If we know the value of $f$ at $t$, and we want to know the value of $f(t+\Delta t)$ for small $\Delta t$, then the most basic thing to do is to just assume that $f(t+\Delta t) = f(t)$. This is known as the "zeroth order approximation". In calculus, you learned about tangent lines. With a tangent line, instead of approximating the function with a fixed value, you approximate it with a line, and the slope of the line is the derivative: $f(t+\Delta t) = f(t)+(\Delta t) f'(t)$. This is the "first order approximation". So this is treating the derivative as a constant, i.e. a first order approximation of the function is given in term of a zeroth order approximation of the derivative.

We could instead calculate a first order approximation of the derivative, and use that to approximate the function. This would then be a second order approximation of the function. We have $f'(t+\Delta t) = f'(t) +(\Delta t)f''(t)$, and integrating that we get $f(t+\Delta t) = f(t)+(\Delta t)f'(t)+\frac {(\Delta t)^2}{2}f''(t)$. We can continue this process, and the nth order approximation will then simply be the first n (with zero indexing) terms of the Taylor Series.
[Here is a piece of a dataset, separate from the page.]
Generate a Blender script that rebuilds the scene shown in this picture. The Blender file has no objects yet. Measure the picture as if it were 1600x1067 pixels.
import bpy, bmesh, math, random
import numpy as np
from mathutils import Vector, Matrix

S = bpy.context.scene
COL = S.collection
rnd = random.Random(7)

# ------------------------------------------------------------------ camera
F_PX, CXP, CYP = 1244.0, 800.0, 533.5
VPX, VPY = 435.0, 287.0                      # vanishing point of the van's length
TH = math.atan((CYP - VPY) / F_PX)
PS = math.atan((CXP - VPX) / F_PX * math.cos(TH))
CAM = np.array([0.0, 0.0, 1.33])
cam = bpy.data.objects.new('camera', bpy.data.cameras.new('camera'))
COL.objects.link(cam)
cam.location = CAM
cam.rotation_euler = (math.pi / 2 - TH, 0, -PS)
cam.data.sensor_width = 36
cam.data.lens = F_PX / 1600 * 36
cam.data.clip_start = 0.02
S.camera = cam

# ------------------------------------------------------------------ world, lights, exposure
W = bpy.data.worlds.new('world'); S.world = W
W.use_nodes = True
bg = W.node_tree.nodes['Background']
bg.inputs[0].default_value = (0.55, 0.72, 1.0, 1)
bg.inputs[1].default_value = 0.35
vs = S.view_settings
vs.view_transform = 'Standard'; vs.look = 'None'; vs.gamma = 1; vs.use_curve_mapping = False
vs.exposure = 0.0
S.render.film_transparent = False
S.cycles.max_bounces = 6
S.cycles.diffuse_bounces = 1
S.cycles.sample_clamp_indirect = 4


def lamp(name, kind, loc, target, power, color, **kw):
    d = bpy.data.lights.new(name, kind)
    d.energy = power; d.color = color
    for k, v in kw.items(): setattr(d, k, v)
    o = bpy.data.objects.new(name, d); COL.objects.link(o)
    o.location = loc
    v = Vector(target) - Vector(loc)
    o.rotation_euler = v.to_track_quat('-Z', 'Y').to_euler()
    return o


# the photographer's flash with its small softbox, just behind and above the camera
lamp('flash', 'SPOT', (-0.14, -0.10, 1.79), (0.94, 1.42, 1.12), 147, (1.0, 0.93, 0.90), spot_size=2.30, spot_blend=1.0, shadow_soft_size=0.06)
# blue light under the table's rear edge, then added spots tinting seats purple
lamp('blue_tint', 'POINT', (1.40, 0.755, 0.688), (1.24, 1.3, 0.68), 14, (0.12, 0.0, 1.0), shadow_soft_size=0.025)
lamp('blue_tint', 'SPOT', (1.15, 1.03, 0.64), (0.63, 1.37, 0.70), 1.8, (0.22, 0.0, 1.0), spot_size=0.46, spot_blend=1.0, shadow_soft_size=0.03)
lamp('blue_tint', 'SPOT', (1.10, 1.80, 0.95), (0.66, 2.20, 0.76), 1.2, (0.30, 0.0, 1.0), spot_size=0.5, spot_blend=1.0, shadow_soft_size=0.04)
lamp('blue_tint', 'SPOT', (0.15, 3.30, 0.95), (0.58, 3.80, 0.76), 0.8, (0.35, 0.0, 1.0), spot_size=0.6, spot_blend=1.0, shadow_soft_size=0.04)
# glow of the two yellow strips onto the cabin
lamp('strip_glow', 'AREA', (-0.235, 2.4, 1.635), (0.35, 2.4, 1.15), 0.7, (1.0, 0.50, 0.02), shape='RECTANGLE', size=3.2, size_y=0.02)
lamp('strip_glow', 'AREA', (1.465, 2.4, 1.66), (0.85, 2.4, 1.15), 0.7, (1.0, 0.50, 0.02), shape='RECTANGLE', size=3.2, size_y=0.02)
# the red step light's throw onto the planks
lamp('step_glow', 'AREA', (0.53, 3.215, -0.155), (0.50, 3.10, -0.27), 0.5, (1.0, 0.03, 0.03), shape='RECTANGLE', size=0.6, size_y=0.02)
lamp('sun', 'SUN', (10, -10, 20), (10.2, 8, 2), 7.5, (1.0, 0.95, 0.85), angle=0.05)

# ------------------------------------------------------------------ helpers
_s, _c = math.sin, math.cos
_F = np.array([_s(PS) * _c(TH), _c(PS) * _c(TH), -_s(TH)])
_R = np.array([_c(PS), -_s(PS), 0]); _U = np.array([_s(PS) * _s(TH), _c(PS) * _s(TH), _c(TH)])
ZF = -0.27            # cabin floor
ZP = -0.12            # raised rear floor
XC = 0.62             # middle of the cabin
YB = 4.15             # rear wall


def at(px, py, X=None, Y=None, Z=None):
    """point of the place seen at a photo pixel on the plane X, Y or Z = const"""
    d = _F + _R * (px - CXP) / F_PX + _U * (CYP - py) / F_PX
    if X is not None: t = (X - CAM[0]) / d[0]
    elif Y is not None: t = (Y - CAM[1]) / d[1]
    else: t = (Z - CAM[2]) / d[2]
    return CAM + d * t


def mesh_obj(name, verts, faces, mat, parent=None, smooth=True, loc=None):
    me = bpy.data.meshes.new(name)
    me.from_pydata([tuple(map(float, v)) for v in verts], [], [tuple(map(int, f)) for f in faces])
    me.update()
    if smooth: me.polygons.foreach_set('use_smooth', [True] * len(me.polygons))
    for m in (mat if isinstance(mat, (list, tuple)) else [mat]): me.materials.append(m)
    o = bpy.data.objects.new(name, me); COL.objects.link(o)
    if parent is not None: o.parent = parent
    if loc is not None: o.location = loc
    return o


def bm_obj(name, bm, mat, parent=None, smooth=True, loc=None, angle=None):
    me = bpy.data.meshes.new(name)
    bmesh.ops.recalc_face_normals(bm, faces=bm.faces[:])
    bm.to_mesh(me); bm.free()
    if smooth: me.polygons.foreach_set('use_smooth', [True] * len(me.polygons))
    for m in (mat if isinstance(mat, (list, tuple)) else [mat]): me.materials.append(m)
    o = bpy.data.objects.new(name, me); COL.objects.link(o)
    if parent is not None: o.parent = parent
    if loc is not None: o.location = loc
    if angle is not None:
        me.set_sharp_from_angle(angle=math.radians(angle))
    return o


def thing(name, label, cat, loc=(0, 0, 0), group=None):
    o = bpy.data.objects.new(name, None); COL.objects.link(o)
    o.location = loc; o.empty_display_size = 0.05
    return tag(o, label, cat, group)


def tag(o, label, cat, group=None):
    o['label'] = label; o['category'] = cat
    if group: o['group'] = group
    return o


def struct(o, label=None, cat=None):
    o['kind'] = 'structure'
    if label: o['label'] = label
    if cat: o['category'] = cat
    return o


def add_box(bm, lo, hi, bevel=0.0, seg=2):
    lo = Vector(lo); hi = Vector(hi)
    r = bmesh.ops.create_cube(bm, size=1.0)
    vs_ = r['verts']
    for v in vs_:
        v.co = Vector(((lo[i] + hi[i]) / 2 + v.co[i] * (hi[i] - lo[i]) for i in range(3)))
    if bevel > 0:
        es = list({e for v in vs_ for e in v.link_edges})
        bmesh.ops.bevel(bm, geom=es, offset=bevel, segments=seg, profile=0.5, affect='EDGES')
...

This isn't assuming that the function is analytic; it's simply applying an intuitive strategy to approximate the function.

So is it valid? Well, if we have a bound on the nth derivative of $f$ over the interval, then we can use that to put a bound on the (n-1)th derivative, which can then give a bound on the (n-2)th, and so. So even without knowing the $f$ is analytic, having a bound on the nth derivative gives a bound on the error for the nth order approximation.